◆ WHAT YOU NEED TO DO:
Only lines holding the word "scene" should be copied from the material.
:::::
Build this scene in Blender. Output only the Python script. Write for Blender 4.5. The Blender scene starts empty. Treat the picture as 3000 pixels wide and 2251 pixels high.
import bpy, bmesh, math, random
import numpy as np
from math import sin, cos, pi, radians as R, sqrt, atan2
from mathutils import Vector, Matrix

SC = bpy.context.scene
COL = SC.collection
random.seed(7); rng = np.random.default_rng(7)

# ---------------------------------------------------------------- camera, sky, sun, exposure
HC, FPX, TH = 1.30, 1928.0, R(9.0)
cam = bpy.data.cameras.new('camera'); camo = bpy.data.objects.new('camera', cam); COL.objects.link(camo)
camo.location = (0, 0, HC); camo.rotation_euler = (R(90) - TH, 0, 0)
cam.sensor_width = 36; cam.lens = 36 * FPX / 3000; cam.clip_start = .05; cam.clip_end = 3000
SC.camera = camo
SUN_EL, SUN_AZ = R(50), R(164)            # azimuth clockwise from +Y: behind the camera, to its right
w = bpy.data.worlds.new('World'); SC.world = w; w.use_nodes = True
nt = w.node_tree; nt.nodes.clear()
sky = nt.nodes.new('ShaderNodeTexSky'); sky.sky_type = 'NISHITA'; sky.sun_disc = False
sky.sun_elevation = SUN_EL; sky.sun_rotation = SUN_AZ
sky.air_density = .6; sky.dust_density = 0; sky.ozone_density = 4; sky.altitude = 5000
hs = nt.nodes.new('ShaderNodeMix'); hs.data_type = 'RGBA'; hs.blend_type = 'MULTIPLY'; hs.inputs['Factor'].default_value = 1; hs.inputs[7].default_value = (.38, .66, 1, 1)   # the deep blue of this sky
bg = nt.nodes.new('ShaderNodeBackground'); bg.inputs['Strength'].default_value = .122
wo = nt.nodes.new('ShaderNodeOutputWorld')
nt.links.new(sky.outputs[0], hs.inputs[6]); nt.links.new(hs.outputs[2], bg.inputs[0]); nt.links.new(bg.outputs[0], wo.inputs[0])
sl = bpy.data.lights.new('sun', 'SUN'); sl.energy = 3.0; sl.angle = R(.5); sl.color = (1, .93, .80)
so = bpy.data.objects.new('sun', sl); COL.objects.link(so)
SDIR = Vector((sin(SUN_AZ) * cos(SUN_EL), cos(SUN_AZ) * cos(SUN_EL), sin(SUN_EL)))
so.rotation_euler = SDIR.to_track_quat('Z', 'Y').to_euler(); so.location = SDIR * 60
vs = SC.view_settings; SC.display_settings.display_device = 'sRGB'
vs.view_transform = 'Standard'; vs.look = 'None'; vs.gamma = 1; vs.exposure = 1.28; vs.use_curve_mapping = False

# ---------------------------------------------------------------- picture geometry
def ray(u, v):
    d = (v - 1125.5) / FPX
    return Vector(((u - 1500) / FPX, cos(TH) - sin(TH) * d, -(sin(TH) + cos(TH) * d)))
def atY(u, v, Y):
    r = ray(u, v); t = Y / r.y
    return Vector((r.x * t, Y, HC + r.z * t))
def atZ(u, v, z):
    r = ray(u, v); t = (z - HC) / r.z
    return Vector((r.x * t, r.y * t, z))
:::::
◆ ANSWER TO THIS TASK:
Build this scene in Blender. Output only the Python script. Write for Blender 4.5. The Blender scene starts empty. Treat the picture as 3000 pixels wide and 2251 pixels high.
SC = bpy.context.scene